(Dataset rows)
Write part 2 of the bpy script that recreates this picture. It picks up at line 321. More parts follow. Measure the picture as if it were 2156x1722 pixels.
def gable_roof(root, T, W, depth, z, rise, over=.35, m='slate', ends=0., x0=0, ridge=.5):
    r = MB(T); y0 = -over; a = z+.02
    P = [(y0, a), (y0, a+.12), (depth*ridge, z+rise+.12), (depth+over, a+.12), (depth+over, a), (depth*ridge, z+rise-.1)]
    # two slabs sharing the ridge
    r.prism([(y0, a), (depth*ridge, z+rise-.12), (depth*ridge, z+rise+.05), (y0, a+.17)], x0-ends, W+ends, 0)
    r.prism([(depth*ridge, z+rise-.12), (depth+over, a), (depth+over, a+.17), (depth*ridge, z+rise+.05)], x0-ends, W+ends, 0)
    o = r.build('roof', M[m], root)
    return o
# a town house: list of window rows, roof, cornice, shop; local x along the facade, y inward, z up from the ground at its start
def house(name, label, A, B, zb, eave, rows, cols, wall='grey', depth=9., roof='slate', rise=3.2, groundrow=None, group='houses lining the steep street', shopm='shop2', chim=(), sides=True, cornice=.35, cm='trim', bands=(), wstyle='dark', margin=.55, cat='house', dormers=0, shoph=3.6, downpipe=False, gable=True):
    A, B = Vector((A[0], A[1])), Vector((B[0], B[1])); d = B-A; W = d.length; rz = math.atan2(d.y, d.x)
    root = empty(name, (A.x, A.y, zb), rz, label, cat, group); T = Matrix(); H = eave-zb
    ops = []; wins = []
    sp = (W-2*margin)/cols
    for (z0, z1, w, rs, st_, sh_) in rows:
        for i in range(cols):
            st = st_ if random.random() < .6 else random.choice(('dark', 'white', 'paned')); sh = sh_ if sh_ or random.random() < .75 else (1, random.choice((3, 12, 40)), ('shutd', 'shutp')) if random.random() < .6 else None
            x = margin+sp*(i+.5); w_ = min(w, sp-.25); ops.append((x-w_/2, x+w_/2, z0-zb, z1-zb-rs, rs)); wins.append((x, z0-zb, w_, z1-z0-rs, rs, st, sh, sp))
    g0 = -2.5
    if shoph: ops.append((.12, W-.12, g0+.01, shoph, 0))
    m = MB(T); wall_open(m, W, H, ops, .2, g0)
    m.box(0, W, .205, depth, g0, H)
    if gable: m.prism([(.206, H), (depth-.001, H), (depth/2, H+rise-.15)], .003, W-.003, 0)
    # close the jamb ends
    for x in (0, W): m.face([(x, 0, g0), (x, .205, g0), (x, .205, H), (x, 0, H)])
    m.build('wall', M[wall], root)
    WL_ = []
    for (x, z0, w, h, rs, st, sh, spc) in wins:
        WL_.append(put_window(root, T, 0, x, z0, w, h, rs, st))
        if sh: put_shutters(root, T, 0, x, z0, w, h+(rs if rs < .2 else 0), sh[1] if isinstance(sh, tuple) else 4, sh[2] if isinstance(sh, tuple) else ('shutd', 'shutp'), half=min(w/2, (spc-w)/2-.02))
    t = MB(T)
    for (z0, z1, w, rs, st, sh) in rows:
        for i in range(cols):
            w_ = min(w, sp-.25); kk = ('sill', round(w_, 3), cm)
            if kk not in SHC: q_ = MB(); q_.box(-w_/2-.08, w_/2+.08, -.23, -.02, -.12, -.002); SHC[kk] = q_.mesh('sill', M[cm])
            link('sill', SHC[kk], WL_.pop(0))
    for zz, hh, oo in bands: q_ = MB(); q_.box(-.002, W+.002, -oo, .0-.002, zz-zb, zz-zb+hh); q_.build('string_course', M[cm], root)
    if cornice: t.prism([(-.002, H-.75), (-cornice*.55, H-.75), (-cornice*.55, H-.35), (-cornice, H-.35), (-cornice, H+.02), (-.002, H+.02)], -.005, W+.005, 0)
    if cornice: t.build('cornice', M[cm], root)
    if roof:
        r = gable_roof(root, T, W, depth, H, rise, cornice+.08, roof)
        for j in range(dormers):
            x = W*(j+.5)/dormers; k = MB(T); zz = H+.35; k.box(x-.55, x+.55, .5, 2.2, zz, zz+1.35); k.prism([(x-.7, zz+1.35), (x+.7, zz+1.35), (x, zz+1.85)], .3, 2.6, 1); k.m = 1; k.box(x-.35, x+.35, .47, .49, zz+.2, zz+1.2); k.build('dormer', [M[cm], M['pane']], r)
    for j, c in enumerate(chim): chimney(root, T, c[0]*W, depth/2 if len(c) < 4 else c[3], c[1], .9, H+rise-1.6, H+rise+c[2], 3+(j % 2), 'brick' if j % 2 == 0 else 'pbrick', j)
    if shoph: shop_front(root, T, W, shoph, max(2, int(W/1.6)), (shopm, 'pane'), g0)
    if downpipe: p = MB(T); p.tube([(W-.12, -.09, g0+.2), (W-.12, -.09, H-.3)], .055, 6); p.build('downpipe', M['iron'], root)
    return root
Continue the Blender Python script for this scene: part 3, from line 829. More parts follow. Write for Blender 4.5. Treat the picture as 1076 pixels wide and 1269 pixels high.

WORK REQUIRED
From the listing above, extract all records word for word.

RESPONSE FOR THIS EXERCISE
Write part 2 of the bpy script that recreates this picture. It picks up at line 321. More parts follow. Measure the picture as if it were 2156x1722 pixels.
def gable_roof(root, T, W, depth, z, rise, over=.35, m='slate', ends=0., x0=0, ridge=.5):
    r = MB(T); y0 = -over; a = z+.02
    P = [(y0, a), (y0, a+.12), (depth*ridge, z+rise+.12), (depth+over, a+.12), (depth+over, a), (depth*ridge, z+rise-.1)]
    # two slabs sharing the ridge
    r.prism([(y0, a), (depth*ridge, z+rise-.12), (depth*ridge, z+rise+.05), (y0, a+.17)], x0-ends, W+ends, 0)
    r.prism([(depth*ridge, z+rise-.12), (depth+over, a), (depth+over, a+.17), (depth*ridge, z+rise+.05)], x0-ends, W+ends, 0)
    o = r.build('roof', M[m], root)
    return o
# a town house: list of window rows, roof, cornice, shop; local x along the facade, y inward, z up from the ground at its start
def house(name, label, A, B, zb, eave, rows, cols, wall='grey', depth=9., roof='slate', rise=3.2, groundrow=None, group='houses lining the steep street', shopm='shop2', chim=(), sides=True, cornice=.35, cm='trim', bands=(), wstyle='dark', margin=.55, cat='house', dormers=0, shoph=3.6, downpipe=False, gable=True):
    A, B = Vector((A[0], A[1])), Vector((B[0], B[1])); d = B-A; W = d.length; rz = math.atan2(d.y, d.x)
    root = empty(name, (A.x, A.y, zb), rz, label, cat, group); T = Matrix(); H = eave-zb
    ops = []; wins = []
    sp = (W-2*margin)/cols
    for (z0, z1, w, rs, st_, sh_) in rows:
        for i in range(cols):
            st = st_ if random.random() < .6 else random.choice(('dark', 'white', 'paned')); sh = sh_ if sh_ or random.random() < .75 else (1, random.choice((3, 12, 40)), ('shutd', 'shutp')) if random.random() < .6 else None
            x = margin+sp*(i+.5); w_ = min(w, sp-.25); ops.append((x-w_/2, x+w_/2, z0-zb, z1-zb-rs, rs)); wins.append((x, z0-zb, w_, z1-z0-rs, rs, st, sh, sp))
    g0 = -2.5
    if shoph: ops.append((.12, W-.12, g0+.01, shoph, 0))
    m = MB(T); wall_open(m, W, H, ops, .2, g0)
    m.box(0, W, .205, depth, g0, H)
    if gable: m.prism([(.206, H), (depth-.001, H), (depth/2, H+rise-.15)], .003, W-.003, 0)
    # close the jamb ends
    for x in (0, W): m.face([(x, 0, g0), (x, .205, g0), (x, .205, H), (x, 0, H)])
    m.build('wall', M[wall], root)
    WL_ = []
    for (x, z0, w, h, rs, st, sh, spc) in wins:
        WL_.append(put_window(root, T, 0, x, z0, w, h, rs, st))
        if sh: put_shutters(root, T, 0, x, z0, w, h+(rs if rs < .2 else 0), sh[1] if isinstance(sh, tuple) else 4, sh[2] if isinstance(sh, tuple) else ('shutd', 'shutp'), half=min(w/2, (spc-w)/2-.02))
    t = MB(T)
    for (z0, z1, w, rs, st, sh) in rows:
        for i in range(cols):
            w_ = min(w, sp-.25); kk = ('sill', round(w_, 3), cm)
            if kk not in SHC: q_ = MB(); q_.box(-w_/2-.08, w_/2+.08, -.23, -.02, -.12, -.002); SHC[kk] = q_.mesh('sill', M[cm])
            link('sill', SHC[kk], WL_.pop(0))
    for zz, hh, oo in bands: q_ = MB(); q_.box(-.002, W+.002, -oo, .0-.002, zz-zb, zz-zb+hh); q_.build('string_course', M[cm], root)
    if cornice: t.prism([(-.002, H-.75), (-cornice*.55, H-.75), (-cornice*.55, H-.35), (-cornice, H-.35), (-cornice, H+.02), (-.002, H+.02)], -.005, W+.005, 0)
    if cornice: t.build('cornice', M[cm], root)
    if roof:
        r = gable_roof(root, T, W, depth, H, rise, cornice+.08, roof)
        for j in range(dormers):
            x = W*(j+.5)/dormers; k = MB(T); zz = H+.35; k.box(x-.55, x+.55, .5, 2.2, zz, zz+1.35); k.prism([(x-.7, zz+1.35), (x+.7, zz+1.35), (x, zz+1.85)], .3, 2.6, 1); k.m = 1; k.box(x-.35, x+.35, .47, .49, zz+.2, zz+1.2); k.build('dormer', [M[cm], M['pane']], r)
    for j, c in enumerate(chim): chimney(root, T, c[0]*W, depth/2 if len(c) < 4 else c[3], c[1], .9, H+rise-1.6, H+rise+c[2], 3+(j % 2), 'brick' if j % 2 == 0 else 'pbrick', j)
    if shoph: shop_front(root, T, W, shoph, max(2, int(W/1.6)), (shopm, 'pane'), g0)
    if downpipe: p = MB(T); p.tube([(W-.12, -.09, g0+.2), (W-.12, -.09, H-.3)], .055, 6); p.build('downpipe', M['iron'], root)
    return root
Continue the Blender Python script for this scene: part 3, from line 829. More parts follow. Write for Blender 4.5. Treat the picture as 1076 pixels wide and 1269 pixels high.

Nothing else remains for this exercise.